An inventory increase of 300,000 barrels was forecast, according to the median of responses by 15 analysts surveyed by Bloomberg News before the inventory report's release.
The supply decline left stockpiles 0.9 percent below the five-year average for the week, the Energy Department said. Supplies were 0.8 percent above normal a week earlier.
Imports fell 7 percent to 9.24 million barrels a day, the report showed. Imports have averaged 9.86 million barrels a day so far this year, down 0.9 percent from the same period last year, according to department figures.
``In this high-priced environment we are seeing refiners cut back on imports,'' said Antoine Halff, head of energy research at New York-based Newedge USA LLC. ``High prices and credit tightness are making it much harder to build supply.''
Brent crude oil for July settlement rose $4.86, or 3.8 percent, to $132.70 a barrel on London's ICE Futures Europe exchange. The contract touched $133.34 today, the highest since trading began in 1988.
`Well Supplied'
The crude-oil market is ``well supplied,'' Libya's top oil official Shokri Ghanem said today, rejecting calls for the Organization of Petroleum Exporting Countries to increase production to curb prices. OPEC, which pumps more than 40 percent of the world's oil, isn't planning to meet before its next scheduled conference in September to review production, he said.
``OPEC is playing with fire,'' said Rick Mueller, director of oil practice at Energy Security Analysis Inc. in Wakefield, Massachusetts. ``While they may be right from a fundamental standpoint about crude supplies, at this time it will take more than words from them to bring prices down. We will need to see more gestures like the Saudis made, to lower prices.''
Saudi Oil Minister Ali al-Naimi told reporters on May 16 that the kingdom is planning a 300,000 barrel-a-day output increase, to bring June production to 9.45 million barrels a day.
``Once prices hit $150 or $200 like our friends at Goldman are saying, we are looking at $5 or $6 gasoline, which will really hurt demand and cause a recession,'' Mueller said.
Goldman Forecasts
Goldman analyst Arjun N. Murti said in a May 16 report that ``the possibility of $150-$200 per barrel seems increasingly likely over the next six-24 months.'' Murti first wrote of a ``super spike'' in March 2005, predicting crude may trade between $50 and $105 a barrel through 2009.
U.S. oil-company executives told Congress oil prices should be between $35 and $90 a barrel.
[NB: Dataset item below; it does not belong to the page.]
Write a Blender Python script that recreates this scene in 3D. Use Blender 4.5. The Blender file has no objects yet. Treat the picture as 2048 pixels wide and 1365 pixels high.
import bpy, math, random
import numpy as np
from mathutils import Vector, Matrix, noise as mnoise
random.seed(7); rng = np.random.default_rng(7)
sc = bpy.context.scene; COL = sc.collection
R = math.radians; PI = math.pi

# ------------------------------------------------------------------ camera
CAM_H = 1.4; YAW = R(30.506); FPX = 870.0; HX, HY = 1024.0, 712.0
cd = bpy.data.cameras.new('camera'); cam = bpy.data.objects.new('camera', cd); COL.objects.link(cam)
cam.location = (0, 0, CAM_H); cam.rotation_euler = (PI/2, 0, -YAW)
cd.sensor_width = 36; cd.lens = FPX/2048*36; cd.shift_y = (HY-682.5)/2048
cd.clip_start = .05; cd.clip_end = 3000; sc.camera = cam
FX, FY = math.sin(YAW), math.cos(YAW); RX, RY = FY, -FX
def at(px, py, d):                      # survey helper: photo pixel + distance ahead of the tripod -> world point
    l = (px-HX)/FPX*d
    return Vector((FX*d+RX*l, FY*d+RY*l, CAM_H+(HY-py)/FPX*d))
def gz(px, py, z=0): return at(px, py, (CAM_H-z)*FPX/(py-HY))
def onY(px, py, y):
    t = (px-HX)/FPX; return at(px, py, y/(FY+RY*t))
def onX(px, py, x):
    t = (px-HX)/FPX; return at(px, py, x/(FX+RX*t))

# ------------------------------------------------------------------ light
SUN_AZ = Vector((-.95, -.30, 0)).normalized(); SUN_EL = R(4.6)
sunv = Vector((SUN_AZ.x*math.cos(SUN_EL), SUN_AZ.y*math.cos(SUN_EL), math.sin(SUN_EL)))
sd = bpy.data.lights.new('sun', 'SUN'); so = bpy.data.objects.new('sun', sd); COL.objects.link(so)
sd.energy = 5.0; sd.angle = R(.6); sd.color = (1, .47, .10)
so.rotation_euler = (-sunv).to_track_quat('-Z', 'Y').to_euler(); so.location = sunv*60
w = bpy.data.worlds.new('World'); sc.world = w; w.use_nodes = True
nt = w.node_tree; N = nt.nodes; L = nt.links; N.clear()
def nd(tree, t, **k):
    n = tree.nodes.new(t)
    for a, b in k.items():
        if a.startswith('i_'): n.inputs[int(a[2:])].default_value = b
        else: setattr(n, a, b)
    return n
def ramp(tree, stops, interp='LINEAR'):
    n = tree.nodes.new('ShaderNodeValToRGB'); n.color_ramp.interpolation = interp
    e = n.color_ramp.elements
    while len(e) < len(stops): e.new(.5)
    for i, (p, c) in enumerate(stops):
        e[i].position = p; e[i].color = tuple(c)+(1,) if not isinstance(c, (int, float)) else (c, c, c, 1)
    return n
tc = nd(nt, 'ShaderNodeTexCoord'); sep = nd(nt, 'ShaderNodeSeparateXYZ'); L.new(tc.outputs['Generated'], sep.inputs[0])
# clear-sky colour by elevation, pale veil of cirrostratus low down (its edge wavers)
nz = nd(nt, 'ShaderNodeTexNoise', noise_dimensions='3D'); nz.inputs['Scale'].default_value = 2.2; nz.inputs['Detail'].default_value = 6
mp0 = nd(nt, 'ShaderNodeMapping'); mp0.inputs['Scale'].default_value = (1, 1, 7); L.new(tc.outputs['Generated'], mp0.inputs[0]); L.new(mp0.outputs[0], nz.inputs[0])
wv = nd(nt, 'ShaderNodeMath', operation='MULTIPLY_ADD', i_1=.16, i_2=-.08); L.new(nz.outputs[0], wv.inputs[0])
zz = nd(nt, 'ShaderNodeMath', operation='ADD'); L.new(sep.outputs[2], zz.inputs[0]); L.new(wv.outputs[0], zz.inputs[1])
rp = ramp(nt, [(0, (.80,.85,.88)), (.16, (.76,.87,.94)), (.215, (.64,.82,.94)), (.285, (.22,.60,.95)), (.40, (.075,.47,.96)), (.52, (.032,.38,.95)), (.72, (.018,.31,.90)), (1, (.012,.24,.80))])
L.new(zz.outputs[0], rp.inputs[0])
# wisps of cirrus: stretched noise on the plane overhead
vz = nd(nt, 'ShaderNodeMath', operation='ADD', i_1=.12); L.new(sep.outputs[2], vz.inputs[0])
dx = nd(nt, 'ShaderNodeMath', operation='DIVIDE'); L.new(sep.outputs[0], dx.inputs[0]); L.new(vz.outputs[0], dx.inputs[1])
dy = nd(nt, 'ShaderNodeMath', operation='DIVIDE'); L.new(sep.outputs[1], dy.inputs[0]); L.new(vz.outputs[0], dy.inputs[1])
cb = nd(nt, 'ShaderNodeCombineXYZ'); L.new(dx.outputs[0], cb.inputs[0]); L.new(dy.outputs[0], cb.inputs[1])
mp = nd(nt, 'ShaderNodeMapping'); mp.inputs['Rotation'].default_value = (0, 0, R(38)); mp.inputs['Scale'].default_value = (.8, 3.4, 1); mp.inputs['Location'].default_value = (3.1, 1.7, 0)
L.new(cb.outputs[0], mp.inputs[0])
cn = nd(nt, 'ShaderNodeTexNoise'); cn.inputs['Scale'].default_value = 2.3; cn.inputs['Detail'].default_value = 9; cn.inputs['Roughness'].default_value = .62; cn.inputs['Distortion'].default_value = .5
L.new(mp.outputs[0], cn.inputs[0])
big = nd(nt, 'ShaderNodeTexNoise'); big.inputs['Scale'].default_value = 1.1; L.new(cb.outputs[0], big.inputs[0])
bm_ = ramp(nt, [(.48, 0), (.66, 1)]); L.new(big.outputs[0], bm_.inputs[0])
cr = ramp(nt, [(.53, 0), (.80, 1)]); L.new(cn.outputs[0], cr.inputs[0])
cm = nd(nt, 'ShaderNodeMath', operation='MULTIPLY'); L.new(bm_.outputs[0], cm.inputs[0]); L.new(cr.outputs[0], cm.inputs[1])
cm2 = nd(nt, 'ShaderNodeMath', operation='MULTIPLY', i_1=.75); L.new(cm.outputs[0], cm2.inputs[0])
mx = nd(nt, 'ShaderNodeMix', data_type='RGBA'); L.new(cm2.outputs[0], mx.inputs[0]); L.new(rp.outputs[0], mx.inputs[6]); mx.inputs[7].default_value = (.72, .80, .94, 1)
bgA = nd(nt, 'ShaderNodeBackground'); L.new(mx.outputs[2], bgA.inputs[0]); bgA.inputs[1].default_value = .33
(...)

Representatives of the five largest publicly traded oil companies appeared before the Senate Judiciary Committee to testify on record energy prices. Appearing today were representatives of BP Plc, ConocoPhillips, Chevron Corp., Exxon Mobil Corp. and Royal Dutch Shell Plc.
The price of oil should be ``somewhere between $35 and $65 a barrel,'' John Hofmeister, president of Shell Oil Co., the Houston-based subsidiary of Royal Dutch Shell, said at the hearing today. Other executives said prices should be as much as $90 a barrel.
Strategic Reserve
Congress last week approved legislation to halt deliveries to the Strategic Petroleum Reserve in an effort to respond to record prices.
Airlines have been hit by higher jet fuel costs. The price of the fuel, the largest expense at many airlines, has climbed 88 percent in the past year and traded at a record $4.0592 a gallon in New York Harbor today.
AMR Corp.'s American Airlines, the world's largest carrier, said it will cut ``thousands'' of jobs as it responds to high fuel prices and slowing demand.